1 遺産分割協議の内容を守らない人がいる場合の対処法
⑴ 遺産分割協議書を用いて手続ができる場合
例えば、あなたが不動産を取得するとか預金を取得する等の取得条項がある場合には、相手方が内容を守らない場合であっても、法務局や金融機関の手続をご自身で行うことが可能ですので、「自ら手続する」という方法を取ることにより、遺産分割の内容を実現することが可能です。
⑵ 遺産分割協議書を用いて手続ができない事項について、相手方が内容を守らない場合
例えば、遺産分割協議書に、あなたに対して「不動産を相手方が取得する代償として、金1000万円を支払う」との代償金支払条項があるにもかかわらず、相手方が代償金を支払わない場合には、訴訟で支払いを請求し、支払わせるという方法があります。

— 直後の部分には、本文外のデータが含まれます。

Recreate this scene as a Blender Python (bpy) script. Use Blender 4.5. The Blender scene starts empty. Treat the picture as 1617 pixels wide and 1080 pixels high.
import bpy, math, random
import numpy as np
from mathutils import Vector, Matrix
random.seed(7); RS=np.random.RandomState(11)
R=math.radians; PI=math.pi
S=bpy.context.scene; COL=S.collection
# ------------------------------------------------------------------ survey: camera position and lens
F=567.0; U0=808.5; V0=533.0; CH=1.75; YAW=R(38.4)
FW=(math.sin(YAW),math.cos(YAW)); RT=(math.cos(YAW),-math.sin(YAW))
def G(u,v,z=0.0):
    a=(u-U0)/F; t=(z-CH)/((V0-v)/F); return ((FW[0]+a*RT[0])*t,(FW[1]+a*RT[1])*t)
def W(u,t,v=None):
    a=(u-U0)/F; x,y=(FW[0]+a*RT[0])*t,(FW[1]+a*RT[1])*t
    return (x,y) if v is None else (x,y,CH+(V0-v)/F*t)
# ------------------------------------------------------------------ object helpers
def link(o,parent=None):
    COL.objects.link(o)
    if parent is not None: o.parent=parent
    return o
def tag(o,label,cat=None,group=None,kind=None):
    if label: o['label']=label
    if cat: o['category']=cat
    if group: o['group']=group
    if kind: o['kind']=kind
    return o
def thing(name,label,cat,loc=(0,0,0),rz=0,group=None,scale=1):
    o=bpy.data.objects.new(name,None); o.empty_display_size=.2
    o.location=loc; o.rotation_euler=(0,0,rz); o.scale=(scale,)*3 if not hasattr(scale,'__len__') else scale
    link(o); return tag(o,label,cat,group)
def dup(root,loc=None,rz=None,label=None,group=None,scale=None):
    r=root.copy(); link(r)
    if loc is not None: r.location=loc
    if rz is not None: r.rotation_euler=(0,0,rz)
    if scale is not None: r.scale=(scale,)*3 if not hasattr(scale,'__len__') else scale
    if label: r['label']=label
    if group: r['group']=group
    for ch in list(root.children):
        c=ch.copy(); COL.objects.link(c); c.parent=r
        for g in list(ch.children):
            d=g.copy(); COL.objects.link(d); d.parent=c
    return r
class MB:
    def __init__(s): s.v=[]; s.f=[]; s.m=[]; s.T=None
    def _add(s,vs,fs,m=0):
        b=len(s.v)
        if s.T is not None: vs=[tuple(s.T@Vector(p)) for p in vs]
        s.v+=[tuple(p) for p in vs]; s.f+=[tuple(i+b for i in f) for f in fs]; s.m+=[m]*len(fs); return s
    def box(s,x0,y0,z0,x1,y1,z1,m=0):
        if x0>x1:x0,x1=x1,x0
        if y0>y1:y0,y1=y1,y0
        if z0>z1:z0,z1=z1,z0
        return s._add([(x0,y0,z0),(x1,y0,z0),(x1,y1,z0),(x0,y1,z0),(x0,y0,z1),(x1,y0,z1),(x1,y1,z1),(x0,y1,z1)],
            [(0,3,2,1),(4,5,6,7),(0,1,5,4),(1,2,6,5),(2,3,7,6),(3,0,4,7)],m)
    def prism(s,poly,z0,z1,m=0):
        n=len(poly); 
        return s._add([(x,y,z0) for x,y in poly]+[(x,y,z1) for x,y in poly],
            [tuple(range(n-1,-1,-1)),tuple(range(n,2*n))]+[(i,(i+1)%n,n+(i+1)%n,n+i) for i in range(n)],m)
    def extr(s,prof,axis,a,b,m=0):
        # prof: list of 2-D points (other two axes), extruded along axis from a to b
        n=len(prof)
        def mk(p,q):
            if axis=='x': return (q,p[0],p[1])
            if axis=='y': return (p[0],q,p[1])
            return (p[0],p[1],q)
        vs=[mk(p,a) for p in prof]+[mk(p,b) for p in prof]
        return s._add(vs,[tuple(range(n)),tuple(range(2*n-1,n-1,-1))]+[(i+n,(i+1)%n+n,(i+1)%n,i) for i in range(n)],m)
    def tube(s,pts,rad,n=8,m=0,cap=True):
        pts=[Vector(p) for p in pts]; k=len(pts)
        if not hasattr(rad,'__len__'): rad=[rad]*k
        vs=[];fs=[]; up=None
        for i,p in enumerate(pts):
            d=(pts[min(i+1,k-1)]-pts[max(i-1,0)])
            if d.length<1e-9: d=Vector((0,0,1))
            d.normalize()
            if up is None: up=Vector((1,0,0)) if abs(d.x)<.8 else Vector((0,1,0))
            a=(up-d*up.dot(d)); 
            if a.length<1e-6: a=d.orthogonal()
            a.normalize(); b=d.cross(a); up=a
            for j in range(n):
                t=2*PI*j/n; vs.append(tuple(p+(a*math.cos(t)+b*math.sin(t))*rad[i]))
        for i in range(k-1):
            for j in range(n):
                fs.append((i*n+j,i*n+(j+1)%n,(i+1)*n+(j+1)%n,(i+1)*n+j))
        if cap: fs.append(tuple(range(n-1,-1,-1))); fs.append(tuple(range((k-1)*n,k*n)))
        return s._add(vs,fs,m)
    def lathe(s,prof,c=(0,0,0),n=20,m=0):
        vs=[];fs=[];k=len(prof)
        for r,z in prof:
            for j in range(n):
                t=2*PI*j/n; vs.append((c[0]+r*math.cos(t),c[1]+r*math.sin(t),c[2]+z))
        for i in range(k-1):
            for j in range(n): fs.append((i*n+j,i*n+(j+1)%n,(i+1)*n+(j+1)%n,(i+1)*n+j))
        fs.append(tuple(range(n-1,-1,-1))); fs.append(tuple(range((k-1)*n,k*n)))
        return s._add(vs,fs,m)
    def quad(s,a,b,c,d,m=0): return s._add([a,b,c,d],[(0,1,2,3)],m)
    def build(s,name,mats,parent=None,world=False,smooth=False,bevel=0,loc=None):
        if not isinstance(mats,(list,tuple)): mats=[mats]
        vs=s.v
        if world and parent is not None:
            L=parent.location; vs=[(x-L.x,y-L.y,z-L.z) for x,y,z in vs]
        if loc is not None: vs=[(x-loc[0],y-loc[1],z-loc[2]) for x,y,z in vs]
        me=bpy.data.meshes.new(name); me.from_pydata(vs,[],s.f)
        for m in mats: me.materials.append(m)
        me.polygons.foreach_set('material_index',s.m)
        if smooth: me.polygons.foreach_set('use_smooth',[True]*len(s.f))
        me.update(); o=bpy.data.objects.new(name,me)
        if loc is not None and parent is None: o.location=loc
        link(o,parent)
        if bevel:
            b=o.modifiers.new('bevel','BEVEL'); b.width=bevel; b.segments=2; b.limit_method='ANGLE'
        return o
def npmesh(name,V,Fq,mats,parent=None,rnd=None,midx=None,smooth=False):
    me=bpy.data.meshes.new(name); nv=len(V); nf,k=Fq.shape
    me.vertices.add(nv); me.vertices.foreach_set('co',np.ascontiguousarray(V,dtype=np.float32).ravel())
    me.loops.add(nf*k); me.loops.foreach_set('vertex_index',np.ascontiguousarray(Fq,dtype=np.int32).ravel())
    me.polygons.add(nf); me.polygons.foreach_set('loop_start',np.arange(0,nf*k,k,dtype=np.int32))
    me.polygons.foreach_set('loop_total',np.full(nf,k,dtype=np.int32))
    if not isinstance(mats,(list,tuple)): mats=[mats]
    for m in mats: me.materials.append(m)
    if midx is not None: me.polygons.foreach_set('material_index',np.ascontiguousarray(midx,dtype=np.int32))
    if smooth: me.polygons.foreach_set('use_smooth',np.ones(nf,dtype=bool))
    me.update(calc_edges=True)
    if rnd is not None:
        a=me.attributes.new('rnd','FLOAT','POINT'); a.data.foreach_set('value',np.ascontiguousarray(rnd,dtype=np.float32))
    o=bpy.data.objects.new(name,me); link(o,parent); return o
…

確定判決が出てもなお、相手が支払わない場合には、強制執行をすることにより1000万円を取得することができます。
代償分割の場合には通常相手方は不動産等の遺産を取得していますので、当該遺産を差し押さえることにより、泣き寝入りとなるリスクを低くすることができます。
2 約束を守らない可能性がある人がいる場合には、可能な限り、遺産分割協議書を用いて手続ができるようにしておく
例えば、預金や株式が1億円あり、あなたと相手方の取得割合が2分の1ずつである場合には、①全てあなたか相手方が取得して、取得者以外に5000万円の代償金を支払う方法と、②預金のうちA銀行はあなたでB銀行は相手方、株式のうちC株式はあなたでD株式は相手方等、具体的に財産を分けていく方法があります。
相手方が約束を守らない人であるリスクが高い場合には、①ではなく②の方法にしておき、あなた自身が手続を行うことにより、遺産を取得できるように手当をしておくことが必要です。
たしかに、上述したように、約束を相手が守らない場合には強制的に回収を図ることはできますが、弁護士に依頼をして訴訟解決をする場合のコストや時間を考慮すると、可能な限り、遺産分割協議書に基づいて遺産を取得できるようにしなければならないといえます。